Holy Trinity students celebrate Thanksgiving with Pilgrim Native Feast
Kindergarten, first and second grade students at Holy Trinity Lutheran School participated in the Pilgrim Native Feast Tuesday morning.
The students performed songs, played a variety of games and ate a Thanksgiving feast.
“It just feels very joyful. I feel like I try to get into the role myself, so that’s why I tried to talk a little differently, more like an English woman would.

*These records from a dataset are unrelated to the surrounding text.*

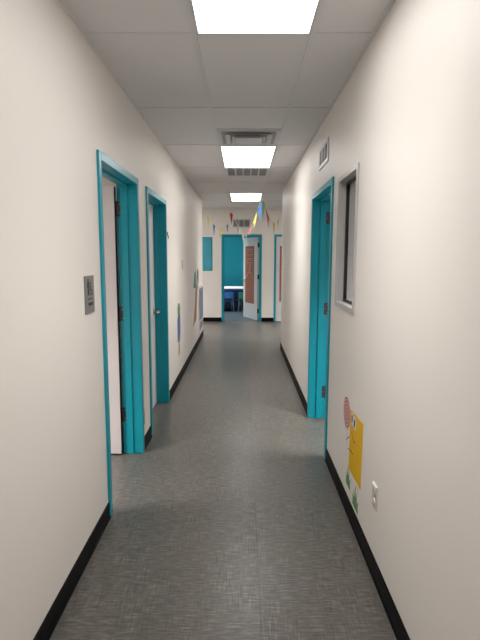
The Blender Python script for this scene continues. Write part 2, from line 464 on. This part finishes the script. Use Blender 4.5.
# ------------------------------------------------------------------ windows
w1 = empty('window_1', (XR, (W0+W1)/2, WZ0), 'tall narrow window with pale metal frame in the right wall', 'window', None, 'structure')
fw = .032
xo, xi = XR-.010, XRO+.010
bm = B((xo, xi, W0, W0+fw, WZ0, WZ1), (xo, xi, W1-fw, W1, WZ0, WZ1), (xo, xi, W0+fw, W1-fw, WZ1-fw, WZ1), (xo, xi, W0+fw, W1-fw, WZ0, WZ0+fw))
obj('window_frame', bm, M['alu'], w1, bevel=.003)
def ring(bm, x0, x1, y0, y1, z0, z1, t):
    box(bm, x0, x1, y0, y0+t, z0, z1); box(bm, x0, x1, y1-t, y1, z0, z1)
    box(bm, x0, x1, y0+t, y1-t, z1-t, z1); box(bm, x0, x1, y0+t, y1-t, z0, z0+t)
y0, y1, z0, z1 = W0+fw, W1-fw, WZ0+fw, WZ1-fw
bm = bmesh.new(); ring(bm, XR+.044, XR+.070, y0, y1, z0, z1, .014); obj('gasket', bm, M['rubber'], w1)['label'] = 'black glazing gasket'
obj('glass_pane', B((XR+.054, XR+.060, y0+.004, y1-.004, z0+.004, z1-.004)), M['glass'], w1)
bm = bmesh.new(); ring(bm, XR+.0705, XR+.080, y0, y1, z0, z1, .016); obj('glazing_stop', bm, M['alu'], w1)

w2 = empty('window_2', ((WX0+WX1)/2, YE, EWZ0), 'teal window beside the left corner at the corridor end', 'window', None, 'structure')
def ringx(bm, y0, y1, x0, x1, z0, z1, t):
    box(bm, x0, x0+t, y0, y1, z0, z1); box(bm, x1-t, x1, y0, y1, z0, z1)
    box(bm, x0+t, x1-t, y0, y1, z1-t, z1); box(bm, x0+t, x1-t, y0, y1, z0, z0+t)
bm = bmesh.new(); ringx(bm, YE-.010, YE+T2, WX0, WX1, EWZ0, EWZ1, .022); obj('window_frame', bm, M['teal'], w2, bevel=.003)
obj('glass_pane', B((WX0+.02, WX1-.02, YE+.012, YE+.018, EWZ0+.02, EWZ1-.02)), M['glass'], w2)
obj('blind', B((WX0+.024, WX1-.024, YE+.024, YE+.029, EWZ0+.024, EWZ1-.024)), M['teal_blind'], w2)

# ------------------------------------------------------------------ ceiling lights
def light(name, x0, x1, y0, y1, lens, label, group='flat ceiling light panels', watt=10):
    root = empty(name, ((x0+x1)/2, (y0+y1)/2, ZC), label, 'ceiling light', group)
    t = .014
    bm = B((x0, x0+t, y0, y1, ZC-.012, ZC-.0005), (x1-t, x1, y0, y1, ZC-.012, ZC-.0005), (x0+t, x1-t, y0, y0+t, ZC-.012, ZC-.0005), (x0+t, x1-t, y1-t, y1, ZC-.012, ZC-.0005))
    obj('frame', bm, M['white_metal'], root)
    obj('diffuser', B((x0+t, x1-t, y0+t, y1-t, ZC-.009, ZC-.001)), lens, root)['label'] = 'glowing white diffuser'
    ld = bpy.data.lights.new('panel_lamp', 'AREA'); ld.shape = 'RECTANGLE'
    ld.size = x1-x0-2*t; ld.size_y = y1-y0-2*t; ld.energy = watt; ld.color = (1, .975, .95); ld.spread = math.radians(SPREAD)
    lo = bpy.data.objects.new('panel_lamp', ld); COL.objects.link(lo); lo.parent = root; lo.location = (0, 0, -.0095)
SPREAD = 92
lx0, lx1 = GX[0]+tb, GX[1]-tb
light('ceiling_light', lx0, lx1, 2.63-GP+tb, 2.63-tb, M['lens'], 'largest lit white ceiling panel, cut off by the top of the picture')
light('ceiling_light', lx0, lx1, 5.11+tb, 6.35-tb, M['lens'], 'lit white ceiling panel between the square diffuser and the return grille', watt=15)
light('ceiling_light', lx0, lx1, 8.83+tb, 10.07-tb, M['lens'], 'farthest lit white ceiling panel, above the bunting at the corridor end', watt=15)
light('ceiling_light', lx0, lx1, -1.09-GP+tb, -1.09-tb, M['lens'], 'lit white ceiling panel behind the viewpoint', watt=13)
light('ceiling_light', -2.6, -1.4, 10.2, 10.8, M['lens'], 'unseen ceiling panel added in the left branch to light the end wall', watt=31)  # unseen panel, added to brighten the corridor end
light('ceiling_light', 1.2, 2.4, 10.2, 10.8, M['lens'], 'unseen ceiling panel added in the right branch to light the end wall', watt=31)  # unseen right-hand counterpart, added to brighten the corridor end
light('ceiling_light', 1.4, 2.0, 3.2, 3.8, M['lens'], 'unseen ceiling panel added behind the right window to brighten its jamb', 'added room ceiling panels', 62)  # added out of view, brightens the jamb behind the glass
light('ceiling_light', -2.3, -1.7, 2.3, 2.9, M['lens'], 'small unseen ceiling panel added to brighten the open left door', 'added room ceiling panels', 47)  # added out of view, lifts the brightness of the open leaf
light('ceiling_light', -1.3, -.1, 13.0, 13.6, M['lens_dim'], 'unseen ceiling panel added to light the teal room', 'added room ceiling panels', 45)  # added out of view as fill for the teal room

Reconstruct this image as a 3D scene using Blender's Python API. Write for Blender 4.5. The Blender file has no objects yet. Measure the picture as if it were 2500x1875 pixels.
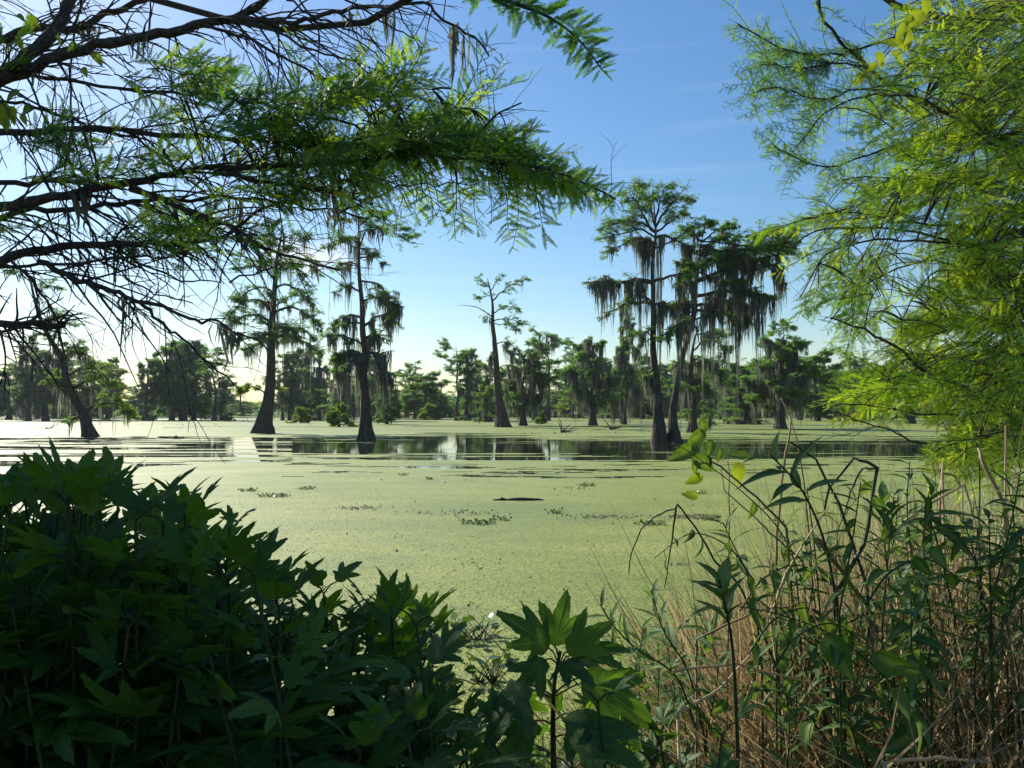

So I can try to feel what would it have been like and just to think how very thankful they were for what they had because of what they had been through,” said Marty King, a teacher at Holy Trinity Lutheran School.
Recently students have been learning the history and meaning behind the Thanksgiving holiday.
“We have been studying about the pilgrims for the past two weeks, so our feast is the end event of that large study,” King said.
The kindergarten students dressed as pilgrims while the first and second grade students dressed as Native Americans.
“We wanted the children to get an idea of what it would feel like to be at that first feast. We talked about how to greet the natives like the English would have done. We talked about the different foods they would eat. Of course, we couldn’t have a lot of those foods, but we made it in a way so that they could get a little taste of that,” King said.
Here’s what those students had to say.
“I didn’t know that they knew how to cook,” said a student named Cooper.
“I don’t know which ones, pilgrims or natives, but one of them had to put fish in the ground or let it rot or something. Then they would know that the soil would be good because that dead fish would turn into soil,” another student, Adelise, said.